# [What you have to do]
Please copy the lines below exactly, from the first one through the line showing "S.camera = cam".

#####

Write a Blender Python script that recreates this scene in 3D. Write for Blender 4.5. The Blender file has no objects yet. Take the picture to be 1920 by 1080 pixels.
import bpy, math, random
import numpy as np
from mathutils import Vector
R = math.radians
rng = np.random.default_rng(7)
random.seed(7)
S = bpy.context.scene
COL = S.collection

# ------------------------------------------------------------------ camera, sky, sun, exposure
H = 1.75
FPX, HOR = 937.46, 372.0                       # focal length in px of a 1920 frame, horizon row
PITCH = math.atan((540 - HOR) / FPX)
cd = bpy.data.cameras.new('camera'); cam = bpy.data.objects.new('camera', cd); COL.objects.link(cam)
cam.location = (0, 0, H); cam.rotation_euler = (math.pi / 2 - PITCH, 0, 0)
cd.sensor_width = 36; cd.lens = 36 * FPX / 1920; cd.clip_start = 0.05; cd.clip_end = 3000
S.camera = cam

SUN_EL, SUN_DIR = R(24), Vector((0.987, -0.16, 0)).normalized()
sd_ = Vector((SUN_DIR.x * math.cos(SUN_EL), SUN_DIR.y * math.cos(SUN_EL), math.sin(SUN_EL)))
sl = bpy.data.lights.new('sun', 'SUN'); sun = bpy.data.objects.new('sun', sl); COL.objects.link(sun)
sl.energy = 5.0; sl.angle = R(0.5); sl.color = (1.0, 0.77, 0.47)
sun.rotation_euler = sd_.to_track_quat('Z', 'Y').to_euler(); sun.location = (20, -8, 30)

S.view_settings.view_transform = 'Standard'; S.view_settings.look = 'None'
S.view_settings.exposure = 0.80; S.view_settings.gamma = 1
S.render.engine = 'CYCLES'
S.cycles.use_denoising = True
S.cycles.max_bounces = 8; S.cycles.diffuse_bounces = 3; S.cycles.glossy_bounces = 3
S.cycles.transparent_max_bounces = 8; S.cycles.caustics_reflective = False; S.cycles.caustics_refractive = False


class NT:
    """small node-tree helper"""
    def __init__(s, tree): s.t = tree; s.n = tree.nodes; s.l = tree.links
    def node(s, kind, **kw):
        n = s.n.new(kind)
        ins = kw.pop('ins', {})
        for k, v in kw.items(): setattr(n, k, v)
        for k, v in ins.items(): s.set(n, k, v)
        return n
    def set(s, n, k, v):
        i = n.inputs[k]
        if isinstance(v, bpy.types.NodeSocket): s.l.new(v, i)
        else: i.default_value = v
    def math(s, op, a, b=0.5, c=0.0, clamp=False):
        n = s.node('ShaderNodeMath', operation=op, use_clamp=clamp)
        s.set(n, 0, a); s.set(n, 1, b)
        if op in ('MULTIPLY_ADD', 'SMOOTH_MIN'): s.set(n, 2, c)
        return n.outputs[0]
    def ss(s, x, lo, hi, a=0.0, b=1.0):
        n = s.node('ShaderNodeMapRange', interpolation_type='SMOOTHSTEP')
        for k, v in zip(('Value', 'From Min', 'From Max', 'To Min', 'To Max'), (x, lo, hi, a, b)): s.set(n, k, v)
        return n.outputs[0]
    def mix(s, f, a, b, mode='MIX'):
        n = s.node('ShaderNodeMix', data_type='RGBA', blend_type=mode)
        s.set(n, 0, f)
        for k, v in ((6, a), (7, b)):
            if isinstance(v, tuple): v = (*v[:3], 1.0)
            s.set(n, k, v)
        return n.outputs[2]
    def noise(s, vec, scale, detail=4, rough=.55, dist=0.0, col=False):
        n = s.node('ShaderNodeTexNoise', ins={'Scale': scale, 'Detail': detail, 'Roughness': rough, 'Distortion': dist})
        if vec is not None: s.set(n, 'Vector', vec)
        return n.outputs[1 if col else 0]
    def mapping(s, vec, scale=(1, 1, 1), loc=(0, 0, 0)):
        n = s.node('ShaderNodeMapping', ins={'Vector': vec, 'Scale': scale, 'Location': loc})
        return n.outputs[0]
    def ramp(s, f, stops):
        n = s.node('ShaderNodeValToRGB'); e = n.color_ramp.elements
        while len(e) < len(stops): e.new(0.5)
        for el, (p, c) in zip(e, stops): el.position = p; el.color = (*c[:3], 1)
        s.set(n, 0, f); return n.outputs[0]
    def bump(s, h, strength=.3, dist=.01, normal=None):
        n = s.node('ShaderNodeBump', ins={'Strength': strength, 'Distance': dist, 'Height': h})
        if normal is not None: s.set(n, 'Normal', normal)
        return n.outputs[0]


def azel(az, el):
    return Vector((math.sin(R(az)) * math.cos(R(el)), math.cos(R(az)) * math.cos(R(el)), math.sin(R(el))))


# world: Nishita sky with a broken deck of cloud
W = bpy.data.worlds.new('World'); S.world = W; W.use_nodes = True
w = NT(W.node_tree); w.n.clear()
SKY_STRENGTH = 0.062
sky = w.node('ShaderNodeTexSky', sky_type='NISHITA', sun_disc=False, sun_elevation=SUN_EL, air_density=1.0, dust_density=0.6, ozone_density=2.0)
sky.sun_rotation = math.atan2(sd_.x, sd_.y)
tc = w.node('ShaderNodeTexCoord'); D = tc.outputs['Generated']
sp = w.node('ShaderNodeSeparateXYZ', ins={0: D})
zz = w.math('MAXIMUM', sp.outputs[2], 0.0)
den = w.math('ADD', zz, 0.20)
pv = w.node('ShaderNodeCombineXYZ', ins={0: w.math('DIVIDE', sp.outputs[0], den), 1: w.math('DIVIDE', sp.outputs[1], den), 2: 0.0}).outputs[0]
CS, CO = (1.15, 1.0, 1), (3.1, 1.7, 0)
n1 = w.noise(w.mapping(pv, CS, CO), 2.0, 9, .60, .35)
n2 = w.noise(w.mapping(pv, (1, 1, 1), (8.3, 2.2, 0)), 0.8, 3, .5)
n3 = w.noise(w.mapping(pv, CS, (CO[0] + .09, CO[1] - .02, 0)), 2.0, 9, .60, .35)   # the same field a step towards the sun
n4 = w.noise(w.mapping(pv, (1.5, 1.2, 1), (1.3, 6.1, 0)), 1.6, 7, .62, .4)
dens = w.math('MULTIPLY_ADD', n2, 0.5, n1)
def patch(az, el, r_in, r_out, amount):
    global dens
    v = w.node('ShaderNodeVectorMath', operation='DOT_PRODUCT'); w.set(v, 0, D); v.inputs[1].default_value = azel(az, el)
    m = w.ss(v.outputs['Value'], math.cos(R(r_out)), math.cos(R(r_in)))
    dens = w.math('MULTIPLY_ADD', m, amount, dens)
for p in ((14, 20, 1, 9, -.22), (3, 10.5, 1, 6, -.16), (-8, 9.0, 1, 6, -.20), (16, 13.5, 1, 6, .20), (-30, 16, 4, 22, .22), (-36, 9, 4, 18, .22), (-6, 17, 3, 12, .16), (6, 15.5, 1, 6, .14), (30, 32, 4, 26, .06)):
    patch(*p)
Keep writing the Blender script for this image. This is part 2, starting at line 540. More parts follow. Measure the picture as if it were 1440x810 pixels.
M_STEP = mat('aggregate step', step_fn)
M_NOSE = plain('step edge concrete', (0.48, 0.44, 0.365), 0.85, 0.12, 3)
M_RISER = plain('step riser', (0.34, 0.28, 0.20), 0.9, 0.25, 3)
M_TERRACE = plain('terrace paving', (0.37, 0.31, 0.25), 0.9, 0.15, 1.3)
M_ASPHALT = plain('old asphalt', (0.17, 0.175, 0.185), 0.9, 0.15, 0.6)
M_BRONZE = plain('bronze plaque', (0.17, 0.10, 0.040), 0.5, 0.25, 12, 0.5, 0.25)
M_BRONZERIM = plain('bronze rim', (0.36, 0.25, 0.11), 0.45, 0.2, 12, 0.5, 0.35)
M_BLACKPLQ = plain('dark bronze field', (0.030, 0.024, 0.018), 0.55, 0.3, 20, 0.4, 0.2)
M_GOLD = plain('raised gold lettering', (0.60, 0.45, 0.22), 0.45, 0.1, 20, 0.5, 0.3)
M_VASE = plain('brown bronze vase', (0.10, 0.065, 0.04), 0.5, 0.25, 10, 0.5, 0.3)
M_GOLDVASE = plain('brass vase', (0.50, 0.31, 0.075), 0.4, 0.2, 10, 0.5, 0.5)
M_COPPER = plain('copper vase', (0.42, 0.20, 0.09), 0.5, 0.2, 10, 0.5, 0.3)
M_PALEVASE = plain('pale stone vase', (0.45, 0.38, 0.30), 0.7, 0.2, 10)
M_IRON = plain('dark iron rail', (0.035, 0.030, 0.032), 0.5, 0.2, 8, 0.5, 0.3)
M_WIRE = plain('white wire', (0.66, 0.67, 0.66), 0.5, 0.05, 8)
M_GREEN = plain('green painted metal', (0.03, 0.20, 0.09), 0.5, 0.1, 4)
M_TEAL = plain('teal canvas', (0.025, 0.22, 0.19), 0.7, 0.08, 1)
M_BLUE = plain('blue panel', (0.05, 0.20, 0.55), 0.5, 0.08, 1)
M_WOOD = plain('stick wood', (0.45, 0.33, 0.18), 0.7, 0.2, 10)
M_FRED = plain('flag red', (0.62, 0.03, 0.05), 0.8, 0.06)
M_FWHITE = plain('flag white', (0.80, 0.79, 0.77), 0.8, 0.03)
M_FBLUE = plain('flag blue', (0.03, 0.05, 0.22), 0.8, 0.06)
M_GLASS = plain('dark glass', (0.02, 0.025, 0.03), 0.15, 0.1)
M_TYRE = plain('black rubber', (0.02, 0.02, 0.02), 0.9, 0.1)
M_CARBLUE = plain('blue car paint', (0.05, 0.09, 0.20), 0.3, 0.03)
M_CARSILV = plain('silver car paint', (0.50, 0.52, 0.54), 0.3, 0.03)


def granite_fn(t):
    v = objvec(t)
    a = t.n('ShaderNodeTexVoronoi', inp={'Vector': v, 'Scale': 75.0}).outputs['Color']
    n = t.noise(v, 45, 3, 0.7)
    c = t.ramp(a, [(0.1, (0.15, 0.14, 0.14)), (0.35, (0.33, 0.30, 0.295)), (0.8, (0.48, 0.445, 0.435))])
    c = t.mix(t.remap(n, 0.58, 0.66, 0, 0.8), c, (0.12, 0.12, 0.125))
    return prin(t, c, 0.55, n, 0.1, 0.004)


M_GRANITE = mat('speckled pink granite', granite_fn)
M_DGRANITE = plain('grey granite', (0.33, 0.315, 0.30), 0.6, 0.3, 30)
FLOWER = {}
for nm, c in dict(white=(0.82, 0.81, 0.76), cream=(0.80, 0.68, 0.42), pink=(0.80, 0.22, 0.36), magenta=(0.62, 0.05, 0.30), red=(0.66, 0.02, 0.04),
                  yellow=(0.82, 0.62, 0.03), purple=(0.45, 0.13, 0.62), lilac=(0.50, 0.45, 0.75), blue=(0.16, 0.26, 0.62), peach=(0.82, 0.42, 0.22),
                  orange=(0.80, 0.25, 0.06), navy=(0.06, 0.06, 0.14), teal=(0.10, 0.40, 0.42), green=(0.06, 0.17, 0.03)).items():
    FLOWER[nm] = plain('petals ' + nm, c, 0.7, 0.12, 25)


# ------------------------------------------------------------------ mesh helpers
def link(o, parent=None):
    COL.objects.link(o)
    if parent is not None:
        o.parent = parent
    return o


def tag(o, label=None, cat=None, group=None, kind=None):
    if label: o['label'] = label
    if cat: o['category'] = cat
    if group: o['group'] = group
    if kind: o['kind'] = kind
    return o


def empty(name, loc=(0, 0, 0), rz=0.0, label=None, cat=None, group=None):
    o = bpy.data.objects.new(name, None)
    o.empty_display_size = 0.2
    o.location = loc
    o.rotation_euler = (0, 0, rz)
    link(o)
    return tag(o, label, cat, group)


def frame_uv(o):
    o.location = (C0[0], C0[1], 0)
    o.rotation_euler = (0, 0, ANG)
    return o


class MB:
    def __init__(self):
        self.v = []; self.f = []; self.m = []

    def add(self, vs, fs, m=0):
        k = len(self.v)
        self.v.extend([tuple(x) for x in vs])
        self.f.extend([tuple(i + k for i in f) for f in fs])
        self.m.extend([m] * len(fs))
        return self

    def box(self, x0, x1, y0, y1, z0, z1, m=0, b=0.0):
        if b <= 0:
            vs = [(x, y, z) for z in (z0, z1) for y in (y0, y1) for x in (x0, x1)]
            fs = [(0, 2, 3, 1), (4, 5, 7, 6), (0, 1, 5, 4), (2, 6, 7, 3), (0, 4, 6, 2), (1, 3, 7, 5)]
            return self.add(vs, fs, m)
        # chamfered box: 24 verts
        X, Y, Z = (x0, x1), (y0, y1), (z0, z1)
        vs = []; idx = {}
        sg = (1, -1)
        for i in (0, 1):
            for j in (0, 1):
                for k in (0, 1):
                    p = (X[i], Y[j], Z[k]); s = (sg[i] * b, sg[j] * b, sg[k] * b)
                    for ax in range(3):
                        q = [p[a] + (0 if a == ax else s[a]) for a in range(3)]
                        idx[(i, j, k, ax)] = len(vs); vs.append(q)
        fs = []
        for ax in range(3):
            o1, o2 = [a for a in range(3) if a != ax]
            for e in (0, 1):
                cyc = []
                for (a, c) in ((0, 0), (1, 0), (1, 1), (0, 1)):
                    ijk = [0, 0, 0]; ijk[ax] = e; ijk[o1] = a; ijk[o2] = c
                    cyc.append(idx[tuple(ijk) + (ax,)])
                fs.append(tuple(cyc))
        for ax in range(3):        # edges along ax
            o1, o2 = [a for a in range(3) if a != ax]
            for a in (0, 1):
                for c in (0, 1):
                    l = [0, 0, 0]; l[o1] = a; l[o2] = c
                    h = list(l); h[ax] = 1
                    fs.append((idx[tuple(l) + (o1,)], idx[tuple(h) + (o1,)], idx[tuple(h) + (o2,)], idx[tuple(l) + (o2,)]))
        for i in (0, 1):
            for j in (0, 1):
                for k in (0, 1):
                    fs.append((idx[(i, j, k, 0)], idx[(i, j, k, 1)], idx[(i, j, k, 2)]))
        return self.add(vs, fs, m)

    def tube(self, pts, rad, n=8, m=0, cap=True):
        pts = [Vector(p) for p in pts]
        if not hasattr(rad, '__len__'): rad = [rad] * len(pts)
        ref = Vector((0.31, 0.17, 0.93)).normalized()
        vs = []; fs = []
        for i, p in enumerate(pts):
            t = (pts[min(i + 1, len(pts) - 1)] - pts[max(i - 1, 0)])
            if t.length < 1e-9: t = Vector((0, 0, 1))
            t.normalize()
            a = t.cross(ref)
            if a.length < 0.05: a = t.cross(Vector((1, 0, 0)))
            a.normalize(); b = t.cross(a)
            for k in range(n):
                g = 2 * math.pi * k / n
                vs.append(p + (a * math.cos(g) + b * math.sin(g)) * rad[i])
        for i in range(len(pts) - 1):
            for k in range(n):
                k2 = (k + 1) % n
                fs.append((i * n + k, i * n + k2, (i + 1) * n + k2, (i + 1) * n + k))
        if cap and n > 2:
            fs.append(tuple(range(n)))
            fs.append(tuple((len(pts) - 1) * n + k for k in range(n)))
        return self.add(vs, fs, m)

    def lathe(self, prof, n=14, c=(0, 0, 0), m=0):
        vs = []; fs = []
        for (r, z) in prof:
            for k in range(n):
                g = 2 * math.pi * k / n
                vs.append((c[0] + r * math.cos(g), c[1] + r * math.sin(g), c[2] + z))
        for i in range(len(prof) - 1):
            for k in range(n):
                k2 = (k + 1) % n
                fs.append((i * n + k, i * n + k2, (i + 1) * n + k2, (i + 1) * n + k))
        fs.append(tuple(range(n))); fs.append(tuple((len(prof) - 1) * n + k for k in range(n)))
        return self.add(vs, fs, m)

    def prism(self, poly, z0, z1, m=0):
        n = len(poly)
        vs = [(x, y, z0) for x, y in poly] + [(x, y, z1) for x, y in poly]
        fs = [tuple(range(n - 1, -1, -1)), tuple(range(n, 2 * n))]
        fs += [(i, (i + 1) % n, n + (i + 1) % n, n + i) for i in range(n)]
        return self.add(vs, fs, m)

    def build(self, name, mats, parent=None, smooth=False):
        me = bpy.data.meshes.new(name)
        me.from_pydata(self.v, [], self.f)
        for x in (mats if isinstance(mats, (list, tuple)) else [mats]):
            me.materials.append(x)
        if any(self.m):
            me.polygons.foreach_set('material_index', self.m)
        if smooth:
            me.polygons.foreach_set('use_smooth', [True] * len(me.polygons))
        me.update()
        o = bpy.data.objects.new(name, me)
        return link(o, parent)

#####

# [Exercise output]
Write a Blender Python script that recreates this scene in 3D. Write for Blender 4.5. The Blender file has no objects yet. Take the picture to be 1920 by 1080 pixels.
import bpy, math, random
import numpy as np
from mathutils import Vector
R = math.radians
rng = np.random.default_rng(7)
random.seed(7)
S = bpy.context.scene
COL = S.collection

# ------------------------------------------------------------------ camera, sky, sun, exposure
H = 1.75
FPX, HOR = 937.46, 372.0                       # focal length in px of a 1920 frame, horizon row
PITCH = math.atan((540 - HOR) / FPX)
cd = bpy.data.cameras.new('camera'); cam = bpy.data.objects.new('camera', cd); COL.objects.link(cam)
cam.location = (0, 0, H); cam.rotation_euler = (math.pi / 2 - PITCH, 0, 0)
cd.sensor_width = 36; cd.lens = 36 * FPX / 1920; cd.clip_start = 0.05; cd.clip_end = 3000
S.camera = cam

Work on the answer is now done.